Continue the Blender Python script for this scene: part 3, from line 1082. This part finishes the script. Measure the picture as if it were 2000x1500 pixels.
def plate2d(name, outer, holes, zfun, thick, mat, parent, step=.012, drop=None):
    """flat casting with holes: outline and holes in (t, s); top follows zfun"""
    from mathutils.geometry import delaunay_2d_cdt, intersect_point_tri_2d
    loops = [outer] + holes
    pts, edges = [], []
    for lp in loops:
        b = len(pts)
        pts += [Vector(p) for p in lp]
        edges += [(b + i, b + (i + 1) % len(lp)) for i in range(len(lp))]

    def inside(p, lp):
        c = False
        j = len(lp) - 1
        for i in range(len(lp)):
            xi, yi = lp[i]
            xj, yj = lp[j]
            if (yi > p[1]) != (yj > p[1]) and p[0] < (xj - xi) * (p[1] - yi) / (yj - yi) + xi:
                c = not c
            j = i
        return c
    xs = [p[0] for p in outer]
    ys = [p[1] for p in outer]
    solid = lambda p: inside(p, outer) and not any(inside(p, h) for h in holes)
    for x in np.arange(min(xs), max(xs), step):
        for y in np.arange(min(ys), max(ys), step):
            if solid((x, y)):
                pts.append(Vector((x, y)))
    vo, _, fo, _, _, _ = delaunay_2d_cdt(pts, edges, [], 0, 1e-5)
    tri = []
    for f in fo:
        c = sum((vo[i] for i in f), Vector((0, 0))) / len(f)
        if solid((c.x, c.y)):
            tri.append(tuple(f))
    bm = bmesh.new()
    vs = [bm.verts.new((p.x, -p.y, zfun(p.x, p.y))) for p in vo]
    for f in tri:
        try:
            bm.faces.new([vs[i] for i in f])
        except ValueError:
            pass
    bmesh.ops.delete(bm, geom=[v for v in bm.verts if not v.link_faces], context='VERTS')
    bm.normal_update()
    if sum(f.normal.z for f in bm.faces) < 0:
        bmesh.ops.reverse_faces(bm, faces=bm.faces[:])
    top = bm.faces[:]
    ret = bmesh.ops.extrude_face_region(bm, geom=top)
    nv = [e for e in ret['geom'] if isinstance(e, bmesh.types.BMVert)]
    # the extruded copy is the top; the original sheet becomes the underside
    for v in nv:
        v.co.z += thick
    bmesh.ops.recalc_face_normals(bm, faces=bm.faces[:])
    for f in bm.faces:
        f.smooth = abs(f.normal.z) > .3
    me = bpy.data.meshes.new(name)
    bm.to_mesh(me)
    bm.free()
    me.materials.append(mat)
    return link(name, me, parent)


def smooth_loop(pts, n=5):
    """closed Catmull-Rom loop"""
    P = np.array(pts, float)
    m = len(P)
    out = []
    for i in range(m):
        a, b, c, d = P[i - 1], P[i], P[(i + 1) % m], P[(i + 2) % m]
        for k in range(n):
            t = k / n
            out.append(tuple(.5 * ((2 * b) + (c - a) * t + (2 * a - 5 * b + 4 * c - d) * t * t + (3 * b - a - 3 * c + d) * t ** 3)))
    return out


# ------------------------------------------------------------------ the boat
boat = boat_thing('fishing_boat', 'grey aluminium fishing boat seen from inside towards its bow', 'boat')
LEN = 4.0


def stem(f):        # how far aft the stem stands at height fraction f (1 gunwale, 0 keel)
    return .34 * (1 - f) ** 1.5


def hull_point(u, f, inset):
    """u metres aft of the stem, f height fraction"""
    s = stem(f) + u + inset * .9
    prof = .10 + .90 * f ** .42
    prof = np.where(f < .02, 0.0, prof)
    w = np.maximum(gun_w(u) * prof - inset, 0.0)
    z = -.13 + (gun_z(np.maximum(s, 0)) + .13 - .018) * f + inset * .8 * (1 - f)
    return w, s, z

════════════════

» TASK BRIEF: Return only the lines from the beginning of the material up to and including the line with "edges += [(b", exactly as written.

» EXPECTED ANSWER:
Continue the Blender Python script for this scene: part 3, from line 1082. This part finishes the script. Measure the picture as if it were 2000x1500 pixels.
def plate2d(name, outer, holes, zfun, thick, mat, parent, step=.012, drop=None):
    """flat casting with holes: outline and holes in (t, s); top follows zfun"""
    from mathutils.geometry import delaunay_2d_cdt, intersect_point_tri_2d
    loops = [outer] + holes
    pts, edges = [], []
    for lp in loops:
        b = len(pts)
        pts += [Vector(p) for p in lp]
        edges += [(b + i, b + (i + 1) % len(lp)) for i in range(len(lp))]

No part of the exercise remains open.